■ **SHORT TASK**: Please output the lines shown below exactly as they appear.

★ ★ ★ ★

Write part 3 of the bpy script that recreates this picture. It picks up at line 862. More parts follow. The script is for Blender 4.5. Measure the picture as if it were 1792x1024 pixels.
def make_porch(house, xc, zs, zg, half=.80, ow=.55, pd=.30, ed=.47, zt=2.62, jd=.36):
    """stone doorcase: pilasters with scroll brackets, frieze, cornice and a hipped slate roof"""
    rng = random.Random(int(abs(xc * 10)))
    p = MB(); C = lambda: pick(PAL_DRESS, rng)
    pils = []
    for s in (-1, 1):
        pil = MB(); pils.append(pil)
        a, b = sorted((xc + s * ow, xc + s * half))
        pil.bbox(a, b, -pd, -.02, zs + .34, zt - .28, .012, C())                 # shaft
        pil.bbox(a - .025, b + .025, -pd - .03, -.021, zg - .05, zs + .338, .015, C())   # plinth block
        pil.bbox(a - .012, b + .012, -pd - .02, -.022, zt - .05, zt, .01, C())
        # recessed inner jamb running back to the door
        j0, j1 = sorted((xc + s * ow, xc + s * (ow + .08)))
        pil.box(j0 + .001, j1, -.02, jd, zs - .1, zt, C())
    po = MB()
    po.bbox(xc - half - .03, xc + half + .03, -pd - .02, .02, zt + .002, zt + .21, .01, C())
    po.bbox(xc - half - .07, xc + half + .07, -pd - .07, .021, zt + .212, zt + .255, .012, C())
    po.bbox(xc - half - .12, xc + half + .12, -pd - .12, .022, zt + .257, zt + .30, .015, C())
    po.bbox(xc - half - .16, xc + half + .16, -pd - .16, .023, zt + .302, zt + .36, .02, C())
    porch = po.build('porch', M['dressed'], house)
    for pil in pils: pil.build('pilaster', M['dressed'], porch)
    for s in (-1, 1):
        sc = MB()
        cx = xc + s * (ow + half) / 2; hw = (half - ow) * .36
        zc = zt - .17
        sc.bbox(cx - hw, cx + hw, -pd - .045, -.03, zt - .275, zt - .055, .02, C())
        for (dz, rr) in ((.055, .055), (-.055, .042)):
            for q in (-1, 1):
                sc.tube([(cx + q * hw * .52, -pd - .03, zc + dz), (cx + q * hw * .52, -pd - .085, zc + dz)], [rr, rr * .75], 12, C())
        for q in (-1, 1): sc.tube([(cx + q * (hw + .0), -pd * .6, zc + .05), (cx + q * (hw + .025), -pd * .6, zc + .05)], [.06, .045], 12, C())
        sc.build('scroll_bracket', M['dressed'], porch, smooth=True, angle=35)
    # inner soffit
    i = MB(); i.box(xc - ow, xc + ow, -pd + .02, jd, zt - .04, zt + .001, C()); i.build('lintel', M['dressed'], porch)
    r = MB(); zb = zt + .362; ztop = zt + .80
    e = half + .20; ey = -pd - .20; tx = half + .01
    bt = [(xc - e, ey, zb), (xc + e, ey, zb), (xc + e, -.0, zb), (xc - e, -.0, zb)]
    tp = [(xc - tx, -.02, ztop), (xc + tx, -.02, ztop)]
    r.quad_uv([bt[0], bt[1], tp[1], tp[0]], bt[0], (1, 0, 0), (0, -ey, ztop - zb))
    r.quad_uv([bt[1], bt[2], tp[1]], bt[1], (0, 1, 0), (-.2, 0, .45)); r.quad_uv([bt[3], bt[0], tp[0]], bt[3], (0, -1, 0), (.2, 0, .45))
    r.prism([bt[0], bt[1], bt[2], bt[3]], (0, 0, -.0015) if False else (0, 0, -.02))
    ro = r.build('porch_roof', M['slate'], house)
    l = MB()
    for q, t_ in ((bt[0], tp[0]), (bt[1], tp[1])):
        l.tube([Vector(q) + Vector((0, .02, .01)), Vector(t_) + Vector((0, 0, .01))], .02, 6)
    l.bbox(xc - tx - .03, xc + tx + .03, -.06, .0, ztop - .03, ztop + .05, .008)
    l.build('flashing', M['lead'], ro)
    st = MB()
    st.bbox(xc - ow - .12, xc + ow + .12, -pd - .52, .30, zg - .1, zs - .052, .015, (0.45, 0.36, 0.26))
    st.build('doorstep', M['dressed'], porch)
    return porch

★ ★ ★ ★

■ **PROBLEM SOLUTION**:
Write part 3 of the bpy script that recreates this picture. It picks up at line 862. More parts follow. The script is for Blender 4.5. Measure the picture as if it were 1792x1024 pixels.
def make_porch(house, xc, zs, zg, half=.80, ow=.55, pd=.30, ed=.47, zt=2.62, jd=.36):
    """stone doorcase: pilasters with scroll brackets, frieze, cornice and a hipped slate roof"""
    rng = random.Random(int(abs(xc * 10)))
    p = MB(); C = lambda: pick(PAL_DRESS, rng)
    pils = []
    for s in (-1, 1):
        pil = MB(); pils.append(pil)
        a, b = sorted((xc + s * ow, xc + s * half))
        pil.bbox(a, b, -pd, -.02, zs + .34, zt - .28, .012, C())                 # shaft
        pil.bbox(a - .025, b + .025, -pd - .03, -.021, zg - .05, zs + .338, .015, C())   # plinth block
        pil.bbox(a - .012, b + .012, -pd - .02, -.022, zt - .05, zt, .01, C())
        # recessed inner jamb running back to the door
        j0, j1 = sorted((xc + s * ow, xc + s * (ow + .08)))
        pil.box(j0 + .001, j1, -.02, jd, zs - .1, zt, C())
    po = MB()
    po.bbox(xc - half - .03, xc + half + .03, -pd - .02, .02, zt + .002, zt + .21, .01, C())
    po.bbox(xc - half - .07, xc + half + .07, -pd - .07, .021, zt + .212, zt + .255, .012, C())
    po.bbox(xc - half - .12, xc + half + .12, -pd - .12, .022, zt + .257, zt + .30, .015, C())
    po.bbox(xc - half - .16, xc + half + .16, -pd - .16, .023, zt + .302, zt + .36, .02, C())
    porch = po.build('porch', M['dressed'], house)
    for pil in pils: pil.build('pilaster', M['dressed'], porch)
    for s in (-1, 1):
        sc = MB()
        cx = xc + s * (ow + half) / 2; hw = (half - ow) * .36
        zc = zt - .17
        sc.bbox(cx - hw, cx + hw, -pd - .045, -.03, zt - .275, zt - .055, .02, C())
        for (dz, rr) in ((.055, .055), (-.055, .042)):
            for q in (-1, 1):
                sc.tube([(cx + q * hw * .52, -pd - .03, zc + dz), (cx + q * hw * .52, -pd - .085, zc + dz)], [rr, rr * .75], 12, C())
        for q in (-1, 1): sc.tube([(cx + q * (hw + .0), -pd * .6, zc + .05), (cx + q * (hw + .025), -pd * .6, zc + .05)], [.06, .045], 12, C())
        sc.build('scroll_bracket', M['dressed'], porch, smooth=True, angle=35)
    # inner soffit
    i = MB(); i.box(xc - ow, xc + ow, -pd + .02, jd, zt - .04, zt + .001, C()); i.build('lintel', M['dressed'], porch)
    r = MB(); zb = zt + .362; ztop = zt + .80
    e = half + .20; ey = -pd - .20; tx = half + .01
    bt = [(xc - e, ey, zb), (xc + e, ey, zb), (xc + e, -.0, zb), (xc - e, -.0, zb)]
    tp = [(xc - tx, -.02, ztop), (xc + tx, -.02, ztop)]
    r.quad_uv([bt[0], bt[1], tp[1], tp[0]], bt[0], (1, 0, 0), (0, -ey, ztop - zb))
    r.quad_uv([bt[1], bt[2], tp[1]], bt[1], (0, 1, 0), (-.2, 0, .45)); r.quad_uv([bt[3], bt[0], tp[0]], bt[3], (0, -1, 0), (.2, 0, .45))
    r.prism([bt[0], bt[1], bt[2], bt[3]], (0, 0, -.0015) if False else (0, 0, -.02))
    ro = r.build('porch_roof', M['slate'], house)
    l = MB()
    for q, t_ in ((bt[0], tp[0]), (bt[1], tp[1])):
        l.tube([Vector(q) + Vector((0, .02, .01)), Vector(t_) + Vector((0, 0, .01))], .02, 6)
    l.bbox(xc - tx - .03, xc + tx + .03, -.06, .0, ztop - .03, ztop + .05, .008)
    l.build('flashing', M['lead'], ro)
    st = MB()
    st.bbox(xc - ow - .12, xc + ow + .12, -pd - .52, .30, zg - .1, zs - .052, .015, (0.45, 0.36, 0.26))
    st.build('doorstep', M['dressed'], porch)
    return porch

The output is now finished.